Monday, August 07, 2023

Why is a rusty Philippine warship involved in the South China Sea dispute?


By AFP
August 7, 2023

The 100-metre (328-foot) BRP Sierra Madre vessel began its life as the US tank-landing ship USS LST-821, which served in World War II
 - Copyright AFP Fayez Nureldine


Cecil MORELLA

A crumbling World War II-era Philippine navy vessel stranded on a submerged reef in the South China Sea has long been a flashpoint between Manila and Beijing in their territorial dispute over the waters.

Tensions flared again on Saturday when the China Coast Guard allegedly blocked and fired water cannon at Philippine vessels seeking to deliver food, fuel and water to Filipino troops stationed on the BRP Sierra Madre at Second Thomas Shoal.

AFP looks at how a rusting hulk named after a Philippine mountain range ended up at the centre of the latest diplomatic spat over the South China Sea.

– What is the Sierra Madre? –


The 100-metre (328-foot) BRP Sierra Madre vessel began its life as the US tank-landing ship USS LST-821, which served in World War II.

It was later renamed the USS Harnett County and deployed during the Vietnam War, where it was used as a helicopter gunship base, according to the United States Naval Institute.

After the war, it was acquired by the Philippine Navy and later renamed the BRP Sierra Madre.

– Why is it stuck on a reef? –

The Philippine military deliberately grounded the BRP Sierra Madre on Second Thomas Shoal in the late 1990s in an effort to check the advance of China in the hotly contested waters.


The unorthodox tactic to establish Philippine presence on the shoal was in response to China’s occupation of the nearby and then-uninhabited Mischief Reef, also claimed by Manila, a few years earlier.

Beijing has turned Mischief Reef and other reefs and outcrops into artificial, militarised islands to assert its claims in the waters.

Second Thomas Shoal, located in the Spratly Islands, is about 200 kilometres west of the western Philippine island of Palawan and more than 1,000 kilometres from China’s nearest major landmass of Hainan island.

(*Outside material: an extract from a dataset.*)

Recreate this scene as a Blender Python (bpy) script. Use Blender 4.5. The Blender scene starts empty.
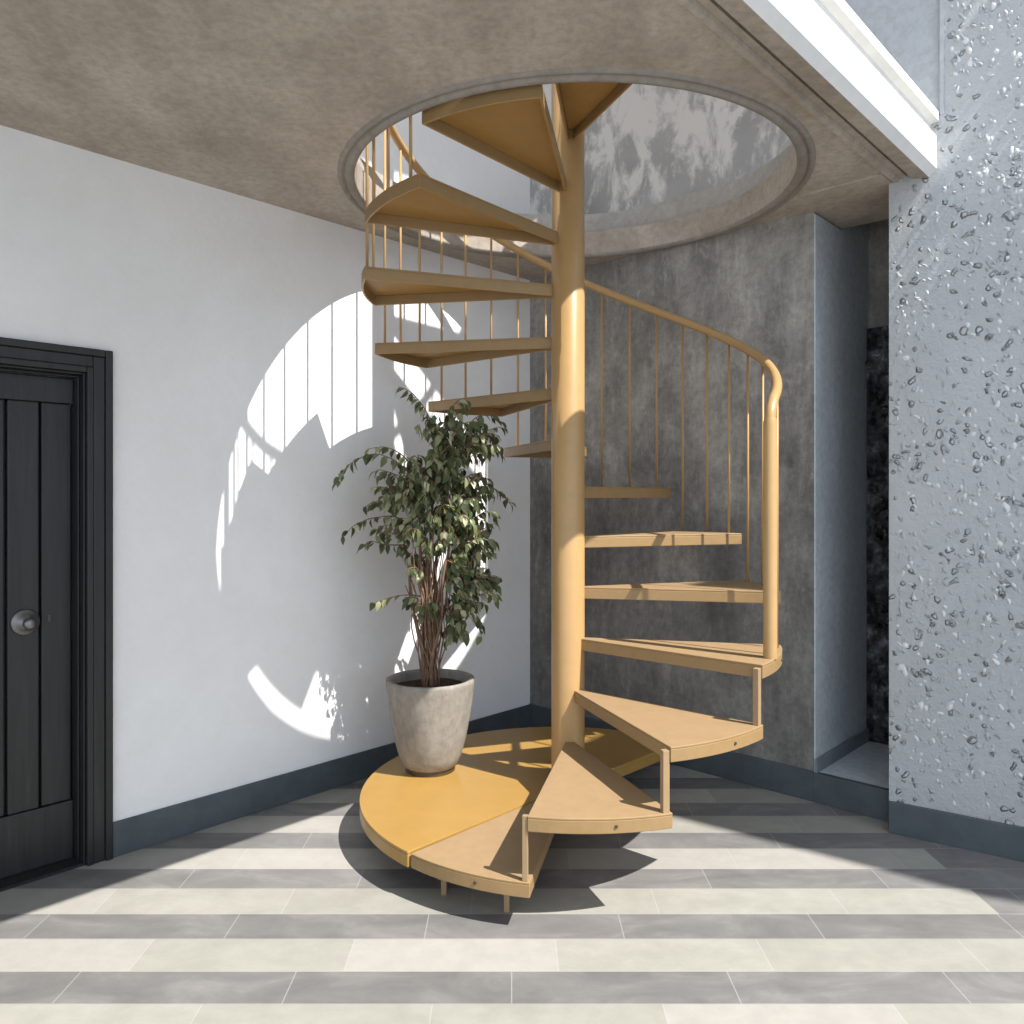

– What’s happening there? –

China claims almost the entire South China Sea, which includes Second Thomas Shoal, and deploys hundreds of vessels there to patrol the waters and swarm reefs.

Beijing has ignored a 2016 international court ruling that its assertion has no legal basis.

Manila says China’s coast guard and navy vessels routinely block or shadow Philippine ships patrolling the waters.

They also regularly attempt to disrupt re-supply operations to the tiny Philippine garrison on Second Thomas Shoal, according to Manila.

The handful of Philippine marines deployed on the BRP Sierra Madre depend upon those resupply missions to survive their remote assignment.

The Philippine Coast Guard fears China will seek to occupy Second Thomas Shoal if the military detachment leaves.

– Why does all this matter? –


The South China Sea is seen as a powder keg and many fear a miscalculation or accident could ignite a military conflict.

The Philippines is poorly armed, but the United States has said it would defend its longtime ally in the South China Sea under a decades-old mutual defence pact.

The US has no territorial claim over the waters, but has persisted in conducting its own patrols there, angering Beijing.

Washington says this is to ensure what it terms “freedom of navigation” in the sea, through which trillions of dollars in trade passes annually.